Chinese female bodybuilder in feud with internet police over bikini videos
Chinese female bodybuilder in feud with internet police over bikini videos
Lara Zhang, an Australia-based Chinese female bodybuilder, engaged in a social media feud on Monday with China’s cyber police, who accused her of spreading pornography after she posted a bodybuilding video of herself posing in a bikini on Weibo.
The controversial clip was shared by Zhang in July 2018, but the official Weibo account of internet police in Maoming, Guangdong Province, somehow dug it out today and warned Zhang of the legal consequences of posting “obscene” content on the Chinese internet.
“According to the national security laws and cybersecurity regulations, it’s illegal to publish or spread obscene or pornographic information on the internet. Such behavior is subject to investigation by public security departments and will be punished in accordance with relevant laws,” the police commented on the video.
Zhang quickly fired back in defense of her video and women’s bodybuilding, a sport that she has loved and participated in for a long time.

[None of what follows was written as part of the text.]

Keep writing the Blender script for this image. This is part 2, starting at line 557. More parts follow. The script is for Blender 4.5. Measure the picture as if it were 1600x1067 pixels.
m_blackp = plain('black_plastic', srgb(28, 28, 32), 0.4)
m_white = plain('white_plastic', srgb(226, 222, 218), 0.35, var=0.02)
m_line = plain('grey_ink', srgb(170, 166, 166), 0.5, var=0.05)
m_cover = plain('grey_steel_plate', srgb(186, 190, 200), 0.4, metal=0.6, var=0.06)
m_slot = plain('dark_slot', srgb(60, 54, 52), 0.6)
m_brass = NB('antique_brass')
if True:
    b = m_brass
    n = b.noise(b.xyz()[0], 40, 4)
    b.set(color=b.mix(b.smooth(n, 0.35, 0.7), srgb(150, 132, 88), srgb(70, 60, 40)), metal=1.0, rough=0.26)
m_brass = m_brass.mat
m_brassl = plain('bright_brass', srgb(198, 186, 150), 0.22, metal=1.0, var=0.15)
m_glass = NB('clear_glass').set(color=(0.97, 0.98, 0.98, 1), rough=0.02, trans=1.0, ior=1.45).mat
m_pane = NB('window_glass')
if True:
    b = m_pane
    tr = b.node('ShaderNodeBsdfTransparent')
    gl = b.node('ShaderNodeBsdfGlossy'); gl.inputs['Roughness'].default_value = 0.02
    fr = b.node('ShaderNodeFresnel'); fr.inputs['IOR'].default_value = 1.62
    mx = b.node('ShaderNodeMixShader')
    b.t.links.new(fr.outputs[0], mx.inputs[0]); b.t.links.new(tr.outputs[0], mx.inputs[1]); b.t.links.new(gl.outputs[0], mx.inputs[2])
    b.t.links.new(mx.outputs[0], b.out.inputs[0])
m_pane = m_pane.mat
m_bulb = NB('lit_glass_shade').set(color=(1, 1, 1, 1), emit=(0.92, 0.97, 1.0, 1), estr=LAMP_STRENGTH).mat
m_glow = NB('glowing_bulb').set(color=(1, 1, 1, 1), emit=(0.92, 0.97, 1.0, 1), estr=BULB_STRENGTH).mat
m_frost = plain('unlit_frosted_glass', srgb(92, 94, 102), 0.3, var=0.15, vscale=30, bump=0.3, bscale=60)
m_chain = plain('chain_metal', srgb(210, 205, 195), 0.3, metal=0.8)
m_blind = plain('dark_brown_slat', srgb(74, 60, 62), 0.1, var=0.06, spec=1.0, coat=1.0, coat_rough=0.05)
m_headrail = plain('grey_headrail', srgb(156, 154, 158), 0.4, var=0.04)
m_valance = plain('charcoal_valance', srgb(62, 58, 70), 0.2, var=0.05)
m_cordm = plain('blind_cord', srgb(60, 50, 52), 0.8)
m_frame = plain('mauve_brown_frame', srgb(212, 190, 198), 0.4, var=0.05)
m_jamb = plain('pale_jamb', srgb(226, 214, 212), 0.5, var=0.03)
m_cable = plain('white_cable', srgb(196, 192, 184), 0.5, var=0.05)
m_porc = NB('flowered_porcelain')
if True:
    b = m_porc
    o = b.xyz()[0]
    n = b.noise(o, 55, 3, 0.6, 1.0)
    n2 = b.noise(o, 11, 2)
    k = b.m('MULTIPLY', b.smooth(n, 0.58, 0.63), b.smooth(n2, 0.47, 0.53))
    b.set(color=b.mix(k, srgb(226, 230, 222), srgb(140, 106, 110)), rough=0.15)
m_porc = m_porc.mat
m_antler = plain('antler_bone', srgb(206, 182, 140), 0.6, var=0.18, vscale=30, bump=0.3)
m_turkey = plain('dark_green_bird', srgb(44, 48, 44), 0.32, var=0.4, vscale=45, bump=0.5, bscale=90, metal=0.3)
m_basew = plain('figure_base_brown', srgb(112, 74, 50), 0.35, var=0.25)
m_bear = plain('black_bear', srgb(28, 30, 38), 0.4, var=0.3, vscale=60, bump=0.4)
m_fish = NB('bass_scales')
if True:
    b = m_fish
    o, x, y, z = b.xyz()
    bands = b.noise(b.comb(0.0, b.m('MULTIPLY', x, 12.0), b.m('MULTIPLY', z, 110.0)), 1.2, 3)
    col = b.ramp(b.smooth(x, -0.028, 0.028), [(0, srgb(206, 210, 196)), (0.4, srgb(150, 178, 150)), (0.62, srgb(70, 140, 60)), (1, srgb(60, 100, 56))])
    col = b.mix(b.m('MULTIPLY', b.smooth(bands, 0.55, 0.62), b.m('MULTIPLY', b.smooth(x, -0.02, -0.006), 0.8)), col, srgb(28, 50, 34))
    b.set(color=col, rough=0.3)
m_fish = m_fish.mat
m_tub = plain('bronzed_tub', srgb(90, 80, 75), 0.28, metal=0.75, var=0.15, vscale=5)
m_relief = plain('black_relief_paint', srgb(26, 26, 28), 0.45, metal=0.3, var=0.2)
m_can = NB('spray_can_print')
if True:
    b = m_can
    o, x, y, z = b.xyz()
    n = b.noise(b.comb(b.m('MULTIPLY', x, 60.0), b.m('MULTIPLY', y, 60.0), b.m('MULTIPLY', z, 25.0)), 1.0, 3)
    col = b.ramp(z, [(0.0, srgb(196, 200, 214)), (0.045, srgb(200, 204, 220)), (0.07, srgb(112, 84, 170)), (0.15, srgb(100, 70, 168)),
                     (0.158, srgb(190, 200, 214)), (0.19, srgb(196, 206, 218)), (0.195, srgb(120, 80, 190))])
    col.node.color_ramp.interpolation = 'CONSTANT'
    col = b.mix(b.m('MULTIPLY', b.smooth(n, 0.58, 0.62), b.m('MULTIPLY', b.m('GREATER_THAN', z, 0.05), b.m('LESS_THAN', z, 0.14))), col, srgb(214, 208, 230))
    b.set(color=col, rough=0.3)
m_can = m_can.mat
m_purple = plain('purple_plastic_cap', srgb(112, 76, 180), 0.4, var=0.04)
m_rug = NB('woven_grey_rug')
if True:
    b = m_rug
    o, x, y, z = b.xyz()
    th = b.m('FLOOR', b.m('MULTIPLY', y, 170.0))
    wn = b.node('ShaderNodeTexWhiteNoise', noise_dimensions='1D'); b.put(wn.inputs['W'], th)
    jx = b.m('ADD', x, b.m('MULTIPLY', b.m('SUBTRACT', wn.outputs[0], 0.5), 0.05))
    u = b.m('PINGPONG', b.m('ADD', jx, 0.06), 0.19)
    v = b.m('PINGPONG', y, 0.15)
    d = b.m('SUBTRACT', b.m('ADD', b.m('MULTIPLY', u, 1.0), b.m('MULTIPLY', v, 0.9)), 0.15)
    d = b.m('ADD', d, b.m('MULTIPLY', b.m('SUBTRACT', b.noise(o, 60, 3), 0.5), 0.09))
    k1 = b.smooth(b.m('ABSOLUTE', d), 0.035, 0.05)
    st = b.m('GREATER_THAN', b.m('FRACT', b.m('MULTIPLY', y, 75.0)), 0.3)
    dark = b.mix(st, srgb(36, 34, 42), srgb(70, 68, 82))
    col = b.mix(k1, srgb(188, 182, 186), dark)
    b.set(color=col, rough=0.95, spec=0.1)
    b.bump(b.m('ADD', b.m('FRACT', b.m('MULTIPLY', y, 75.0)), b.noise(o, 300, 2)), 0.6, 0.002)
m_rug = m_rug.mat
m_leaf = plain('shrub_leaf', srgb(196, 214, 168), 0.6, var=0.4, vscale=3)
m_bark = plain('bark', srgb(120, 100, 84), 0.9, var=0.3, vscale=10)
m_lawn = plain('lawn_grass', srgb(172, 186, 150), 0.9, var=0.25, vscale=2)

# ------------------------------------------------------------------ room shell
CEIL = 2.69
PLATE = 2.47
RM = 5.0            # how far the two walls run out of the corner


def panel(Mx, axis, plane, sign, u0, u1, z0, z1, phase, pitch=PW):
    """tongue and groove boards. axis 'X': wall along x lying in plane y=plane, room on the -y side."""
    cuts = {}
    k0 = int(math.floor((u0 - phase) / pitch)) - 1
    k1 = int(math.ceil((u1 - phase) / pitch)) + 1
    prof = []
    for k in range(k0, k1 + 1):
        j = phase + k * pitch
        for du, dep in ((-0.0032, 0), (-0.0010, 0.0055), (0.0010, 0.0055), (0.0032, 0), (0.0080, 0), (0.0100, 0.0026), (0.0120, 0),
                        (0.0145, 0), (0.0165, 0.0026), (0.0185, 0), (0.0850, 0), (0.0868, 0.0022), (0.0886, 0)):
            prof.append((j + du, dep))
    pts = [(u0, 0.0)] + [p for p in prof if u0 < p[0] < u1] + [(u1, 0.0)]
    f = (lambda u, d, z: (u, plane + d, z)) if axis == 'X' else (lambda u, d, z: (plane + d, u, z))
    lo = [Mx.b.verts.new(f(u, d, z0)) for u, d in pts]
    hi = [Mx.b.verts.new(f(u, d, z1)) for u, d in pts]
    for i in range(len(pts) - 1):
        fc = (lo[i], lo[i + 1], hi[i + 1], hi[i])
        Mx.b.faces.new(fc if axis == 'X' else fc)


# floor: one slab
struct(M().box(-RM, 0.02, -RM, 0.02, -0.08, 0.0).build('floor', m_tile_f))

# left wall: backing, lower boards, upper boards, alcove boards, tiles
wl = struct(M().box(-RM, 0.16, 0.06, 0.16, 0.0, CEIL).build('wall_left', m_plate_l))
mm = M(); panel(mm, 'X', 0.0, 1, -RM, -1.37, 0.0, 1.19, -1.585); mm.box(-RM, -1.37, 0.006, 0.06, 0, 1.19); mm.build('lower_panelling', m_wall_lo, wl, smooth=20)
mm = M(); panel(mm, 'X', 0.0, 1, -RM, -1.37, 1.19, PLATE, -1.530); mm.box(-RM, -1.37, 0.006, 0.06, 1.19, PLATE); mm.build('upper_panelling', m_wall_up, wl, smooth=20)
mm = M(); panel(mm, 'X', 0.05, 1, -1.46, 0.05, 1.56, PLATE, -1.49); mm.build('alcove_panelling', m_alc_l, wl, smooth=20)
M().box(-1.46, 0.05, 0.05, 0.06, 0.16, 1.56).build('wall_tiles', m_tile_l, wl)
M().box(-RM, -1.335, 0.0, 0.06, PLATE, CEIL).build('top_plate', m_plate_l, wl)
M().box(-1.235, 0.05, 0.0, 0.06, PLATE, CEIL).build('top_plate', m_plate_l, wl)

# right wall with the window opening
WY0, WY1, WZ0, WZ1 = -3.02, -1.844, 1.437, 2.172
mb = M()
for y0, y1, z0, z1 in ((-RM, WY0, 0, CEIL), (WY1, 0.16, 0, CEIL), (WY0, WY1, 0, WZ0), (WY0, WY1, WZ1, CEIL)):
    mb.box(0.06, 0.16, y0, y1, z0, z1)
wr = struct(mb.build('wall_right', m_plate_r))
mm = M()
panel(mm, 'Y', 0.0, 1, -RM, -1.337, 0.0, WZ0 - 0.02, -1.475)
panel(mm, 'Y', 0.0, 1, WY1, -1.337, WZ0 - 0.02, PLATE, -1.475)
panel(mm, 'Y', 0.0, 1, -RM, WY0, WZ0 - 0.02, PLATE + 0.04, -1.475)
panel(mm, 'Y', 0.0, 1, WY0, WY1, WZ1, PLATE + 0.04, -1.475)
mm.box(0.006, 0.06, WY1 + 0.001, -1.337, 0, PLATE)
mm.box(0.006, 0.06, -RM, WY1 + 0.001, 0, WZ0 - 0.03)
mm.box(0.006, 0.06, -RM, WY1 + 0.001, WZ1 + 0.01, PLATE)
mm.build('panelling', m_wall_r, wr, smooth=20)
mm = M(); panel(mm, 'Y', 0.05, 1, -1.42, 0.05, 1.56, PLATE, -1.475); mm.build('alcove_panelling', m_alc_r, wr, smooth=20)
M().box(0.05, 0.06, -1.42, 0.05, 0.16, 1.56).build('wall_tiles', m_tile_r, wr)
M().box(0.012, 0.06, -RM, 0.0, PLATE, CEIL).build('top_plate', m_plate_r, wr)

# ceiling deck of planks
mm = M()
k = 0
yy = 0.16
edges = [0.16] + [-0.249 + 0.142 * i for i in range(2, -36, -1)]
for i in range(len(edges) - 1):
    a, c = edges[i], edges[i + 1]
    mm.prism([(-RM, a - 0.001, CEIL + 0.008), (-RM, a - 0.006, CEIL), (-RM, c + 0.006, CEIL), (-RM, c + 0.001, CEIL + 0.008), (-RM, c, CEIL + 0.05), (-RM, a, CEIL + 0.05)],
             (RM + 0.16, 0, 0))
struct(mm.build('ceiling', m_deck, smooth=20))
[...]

“Please show me the results of your investigation and official documents when you are ready. I’ll fight for my rights and appeal,” Wang wrote (in Chinese) on Weibo, explaining that what she did in the video was just how female contestants pose onstage in figure competitions and that her bikini was a required costume. “The competition I attended was associated with the International Federation of Bodybuilding and Fitness,” she added. “It baffles me why it’s so difficult to promote an athletic sport.”
Zhang later doubled down in another post, which has been liked more than 3,000 times.
She wrote, “I don’t care about how average people see me because everyone views beauty differently. But how could a verified account of the police be so regressive and ignorant? I’m entitled to claim my rights.”
Zhang’s Weibo feed is basically a fitness blog where she keeps track of her bodybuilding progress and shares advice on how to keep fit and healthy.
The Global Times reports (in Chinese) that the police apologized to Zhang in private today for false accusations.
On Weibo, many internet users noted (in Chinese) that there is a disturbing irony in the internet police targeting an athletic bodybuilding video after their prolonged failure to crack down on real issues on the Chinese internet, such as the proliferation of child porn. Some of them cited a famous quote from the Chinese writer Lǔ Xùn 鲁迅 to illustrate how the police’s imagination took a giant leap when seeing women’s bodies. It reads, “The sight of women’s short sleeves at once make them think of bare arms, of the naked body, the genitals, copulation, promiscuity, and bastards.”